Exercise objective ▸ Restate the whole of the material. Keep every word, and drop the pictures.

Source excerpt ▸

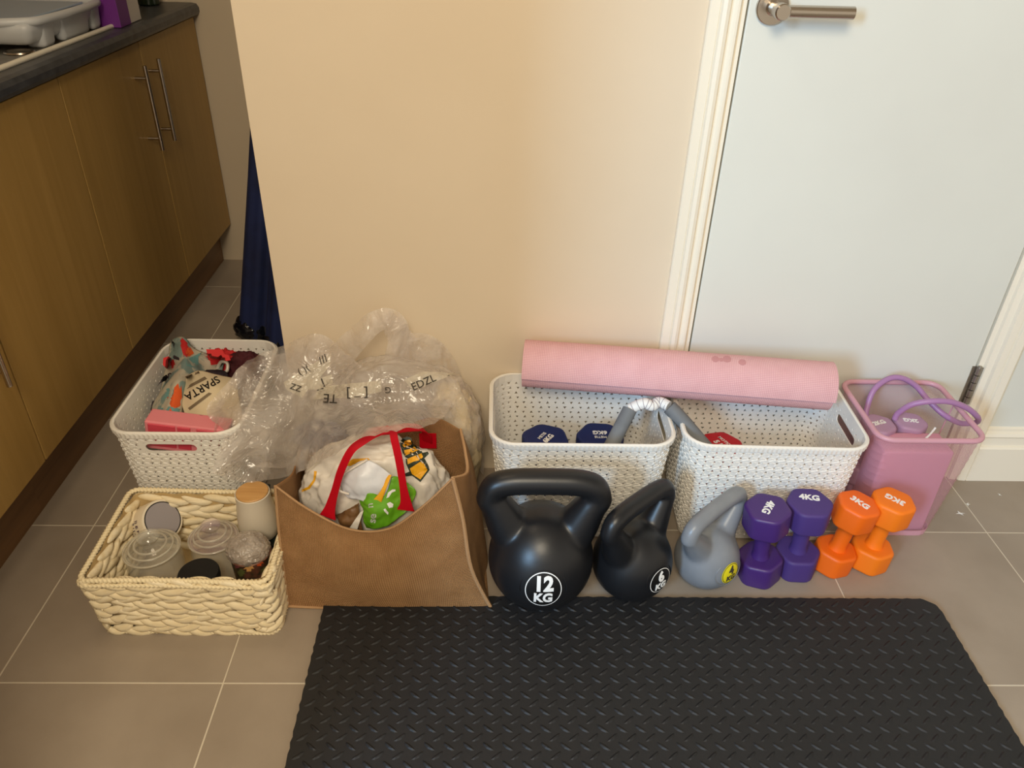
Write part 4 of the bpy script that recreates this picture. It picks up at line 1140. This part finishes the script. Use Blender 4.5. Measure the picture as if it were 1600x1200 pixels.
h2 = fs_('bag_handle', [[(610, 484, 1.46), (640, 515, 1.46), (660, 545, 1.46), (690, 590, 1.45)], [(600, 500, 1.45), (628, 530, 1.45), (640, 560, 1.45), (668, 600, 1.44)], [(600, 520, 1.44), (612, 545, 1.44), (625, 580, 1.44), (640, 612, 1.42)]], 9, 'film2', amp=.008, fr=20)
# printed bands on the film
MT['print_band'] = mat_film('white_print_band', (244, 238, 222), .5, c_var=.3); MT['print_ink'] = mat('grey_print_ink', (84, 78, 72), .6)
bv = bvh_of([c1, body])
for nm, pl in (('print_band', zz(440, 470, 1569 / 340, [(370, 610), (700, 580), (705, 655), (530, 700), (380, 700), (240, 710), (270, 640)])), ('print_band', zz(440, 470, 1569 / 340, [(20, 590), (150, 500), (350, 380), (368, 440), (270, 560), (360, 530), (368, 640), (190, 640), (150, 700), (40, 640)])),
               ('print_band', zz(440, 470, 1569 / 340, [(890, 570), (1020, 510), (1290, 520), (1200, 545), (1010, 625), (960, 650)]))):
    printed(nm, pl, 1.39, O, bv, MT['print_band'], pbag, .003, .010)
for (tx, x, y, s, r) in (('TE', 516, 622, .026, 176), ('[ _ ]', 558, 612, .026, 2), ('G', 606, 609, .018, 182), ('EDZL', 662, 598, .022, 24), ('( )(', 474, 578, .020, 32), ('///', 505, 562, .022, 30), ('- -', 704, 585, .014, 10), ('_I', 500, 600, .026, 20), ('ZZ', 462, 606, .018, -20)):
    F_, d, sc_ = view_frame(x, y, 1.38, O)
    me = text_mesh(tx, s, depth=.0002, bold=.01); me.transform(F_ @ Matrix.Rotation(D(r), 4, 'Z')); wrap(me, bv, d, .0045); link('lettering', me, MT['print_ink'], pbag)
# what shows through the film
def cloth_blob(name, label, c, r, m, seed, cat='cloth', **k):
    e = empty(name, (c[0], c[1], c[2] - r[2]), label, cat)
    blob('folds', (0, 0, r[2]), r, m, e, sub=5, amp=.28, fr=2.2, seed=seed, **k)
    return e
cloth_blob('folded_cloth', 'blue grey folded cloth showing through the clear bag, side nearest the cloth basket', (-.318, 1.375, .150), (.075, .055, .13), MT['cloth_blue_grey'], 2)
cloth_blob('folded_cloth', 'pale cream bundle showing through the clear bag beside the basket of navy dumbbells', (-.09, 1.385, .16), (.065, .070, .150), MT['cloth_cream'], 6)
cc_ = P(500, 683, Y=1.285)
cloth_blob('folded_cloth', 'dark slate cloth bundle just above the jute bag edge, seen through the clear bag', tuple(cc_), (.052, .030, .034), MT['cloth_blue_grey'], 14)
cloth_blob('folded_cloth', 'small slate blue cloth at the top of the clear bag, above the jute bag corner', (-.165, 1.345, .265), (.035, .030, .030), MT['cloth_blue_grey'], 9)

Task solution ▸
Write part 4 of the bpy script that recreates this picture. It picks up at line 1140. This part finishes the script. Use Blender 4.5. Measure the picture as if it were 1600x1200 pixels.
h2 = fs_('bag_handle', [[(610, 484, 1.46), (640, 515, 1.46), (660, 545, 1.46), (690, 590, 1.45)], [(600, 500, 1.45), (628, 530, 1.45), (640, 560, 1.45), (668, 600, 1.44)], [(600, 520, 1.44), (612, 545, 1.44), (625, 580, 1.44), (640, 612, 1.42)]], 9, 'film2', amp=.008, fr=20)
# printed bands on the film
MT['print_band'] = mat_film('white_print_band', (244, 238, 222), .5, c_var=.3); MT['print_ink'] = mat('grey_print_ink', (84, 78, 72), .6)
bv = bvh_of([c1, body])
for nm, pl in (('print_band', zz(440, 470, 1569 / 340, [(370, 610), (700, 580), (705, 655), (530, 700), (380, 700), (240, 710), (270, 640)])), ('print_band', zz(440, 470, 1569 / 340, [(20, 590), (150, 500), (350, 380), (368, 440), (270, 560), (360, 530), (368, 640), (190, 640), (150, 700), (40, 640)])),
               ('print_band', zz(440, 470, 1569 / 340, [(890, 570), (1020, 510), (1290, 520), (1200, 545), (1010, 625), (960, 650)]))):
    printed(nm, pl, 1.39, O, bv, MT['print_band'], pbag, .003, .010)
for (tx, x, y, s, r) in (('TE', 516, 622, .026, 176), ('[ _ ]', 558, 612, .026, 2), ('G', 606, 609, .018, 182), ('EDZL', 662, 598, .022, 24), ('( )(', 474, 578, .020, 32), ('///', 505, 562, .022, 30), ('- -', 704, 585, .014, 10), ('_I', 500, 600, .026, 20), ('ZZ', 462, 606, .018, -20)):
    F_, d, sc_ = view_frame(x, y, 1.38, O)
    me = text_mesh(tx, s, depth=.0002, bold=.01); me.transform(F_ @ Matrix.Rotation(D(r), 4, 'Z')); wrap(me, bv, d, .0045); link('lettering', me, MT['print_ink'], pbag)
# what shows through the film
def cloth_blob(name, label, c, r, m, seed, cat='cloth', **k):
    e = empty(name, (c[0], c[1], c[2] - r[2]), label, cat)
    blob('folds', (0, 0, r[2]), r, m, e, sub=5, amp=.28, fr=2.2, seed=seed, **k)
    return e
cloth_blob('folded_cloth', 'blue grey folded cloth showing through the clear bag, side nearest the cloth basket', (-.318, 1.375, .150), (.075, .055, .13), MT['cloth_blue_grey'], 2)
cloth_blob('folded_cloth', 'pale cream bundle showing through the clear bag beside the basket of navy dumbbells', (-.09, 1.385, .16), (.065, .070, .150), MT['cloth_cream'], 6)
cc_ = P(500, 683, Y=1.285)
cloth_blob('folded_cloth', 'dark slate cloth bundle just above the jute bag edge, seen through the clear bag', tuple(cc_), (.052, .030, .034), MT['cloth_blue_grey'], 14)
cloth_blob('folded_cloth', 'small slate blue cloth at the top of the clear bag, above the jute bag corner', (-.165, 1.345, .265), (.035, .030, .030), MT['cloth_blue_grey'], 9)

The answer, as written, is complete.